“Di tahun pertama, ISI akan membuka dua program studi, yakni etnomusikologi dan tari, dengan kurikulum yang memuat konten kesenian lokal Banyuwangi. Ini adalah langkah konkret dalam memperkuat pendidikan seni dan budaya di daerah,” jelasnya.
Ketua panitia Festival Sulur Kembang, Sabar Harianto, mengatakan bahwa seluruh tarian yang dilombakan merupakan karya orisinal dari Sanggar Langlang Buana, seperti Tari Semut Angkrang, Sapu Kerek, hingga Jaranan Buto. Ia menyebut antusiasme peserta tahun ini sangat tinggi.
“Ini bukti bahwa seni tradisi masih relevan dan digemari oleh generasi muda. Harapannya, kesenian Banyuwangi terus bertumbuh dan tidak tergerus zaman,” kata Sabar.

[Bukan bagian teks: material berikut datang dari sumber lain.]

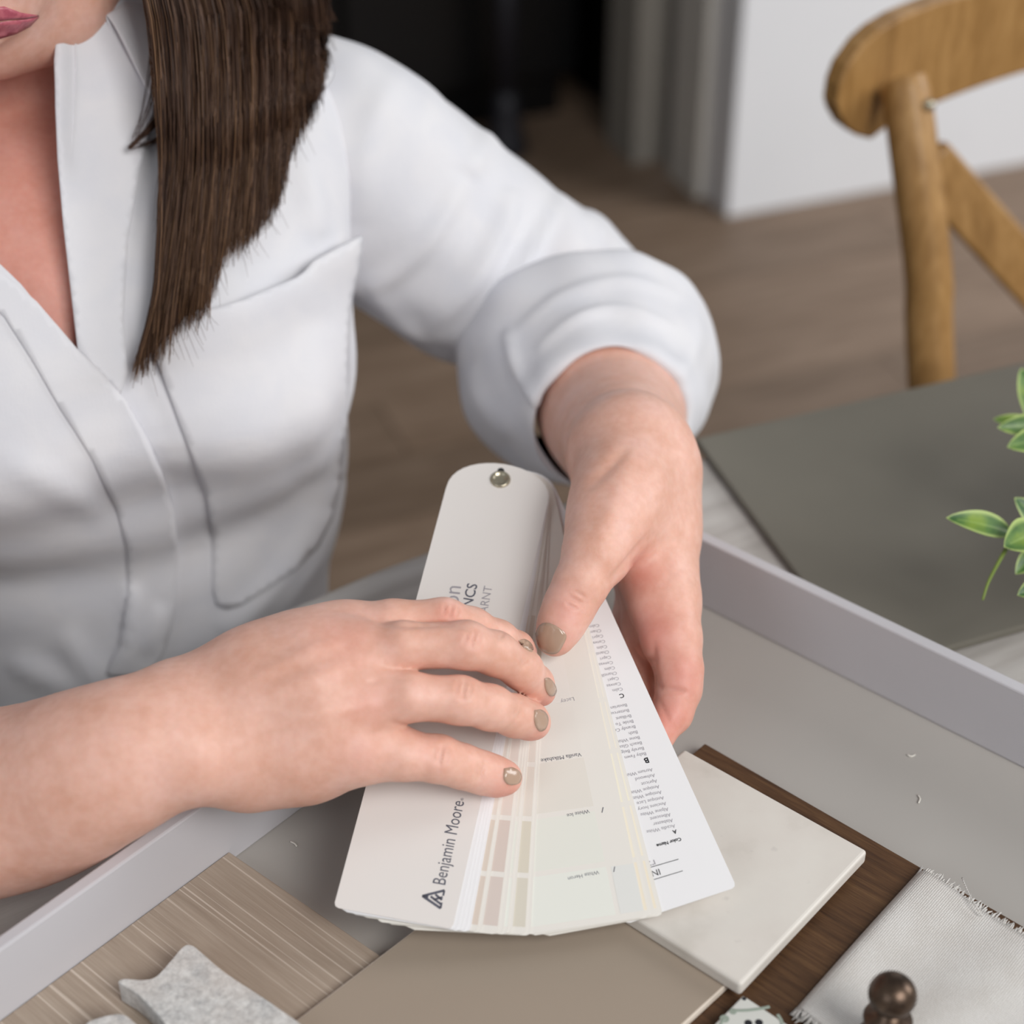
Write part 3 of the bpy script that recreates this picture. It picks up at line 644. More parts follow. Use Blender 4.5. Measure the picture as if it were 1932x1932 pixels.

Sebagai penutup festival, ditampilkan dua karya tari baru: Tari Gandrung Condro Dewi dan Tari Sayu Wiwit Jogopati. Kehadiran karya-karya baru ini menjadi sinyal bahwa kreativitas dalam seni tradisi terus berkembang, sejalan dengan semangat regenerasi yang diusung oleh Festival Sulur Kembang.